2 april 2017

Geloof de rug toekeren

Er is een prachtige aria in de Matthäuspassion die heftige reacties oproept.

Können Tränen meiner Wangen
Nichts erlangen,
O, so nehmt mein Herz hinein!
Aber lasst es bei den Fluten,
Wenn die Wunden milde bluten,
Auch die Opferschale sein!

Een modern filosoof schrijft: ‘als een executietafreel het hart van het geloof is, dan keer ik dat geloof vol afkeer de rug toe’. Het passieverhaal is een verbeelding en tegelijk een realiteit. Niet een historische, maar een ervaringsrealiteit.
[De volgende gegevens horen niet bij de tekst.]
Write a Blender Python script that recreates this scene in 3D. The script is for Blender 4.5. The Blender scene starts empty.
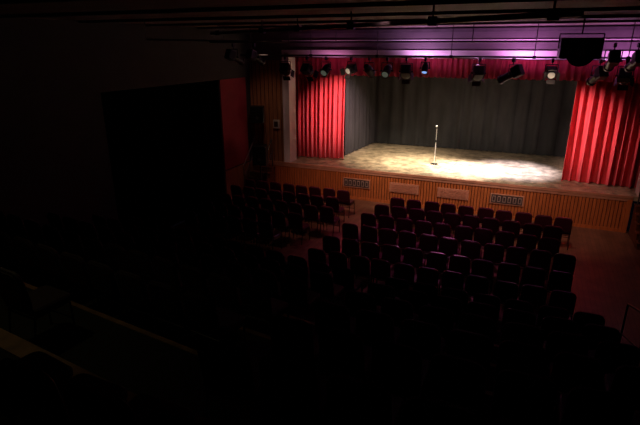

De ervaring van lijden in en aan de wereld. De beperkte reikwijdte van mijn altijd veel te korte armen. Er is een ontsnapping mogelijk voor deze ervaring van lijden. We zoeken dan naar een spirituele of mystieke ervaring, die dan wordt voorgesteld als iets prachtigs. Het passieverhaal is een verbeelding van de mens die weet heeft van mystieke ervaringen, maar ook tot handelen overgaat, waardoor de mystieke kracht van deze ervaring in onze wereld wordt gerealiseerd. De ervaring van een mysterieuze aanwezigheid kan zich nestelen in ons hart als dat hart tot ‘offerschaal’ is geworden. Een reservoir en bron tegelijk. Die aanwezigheid in ons hart wekt ons tot leven. Dan leeft Christus, de blauwdruk van de messiaanse mens, in ons. Niet als een dogma of leerstelling, maar als een ervaringsrealiteit. Christian Wiman heeft dit indrukwekkend verwoord. Christus als de uitdrukking van God die roept ’hier ben ik’. Niet alleen in wat ons verheft, vervult, optilt, maar ook in wat schokt, beledigt, vernedert, in dat wat je niet-God zou noemen. De acceptatie dat de afwezigheid van God aanwezigheid in zich draagt is het offer dat we brengen.
Dan gaat het niet meer over het geloof, dat geheel van leerregels en voorstellingen dat je de rug toe kunt keren. Dan gaat het over geloven, als een bewegen van de ziel naar God. Geloven is, om zo te zeggen, de transformatie van het hart tot offerschaal.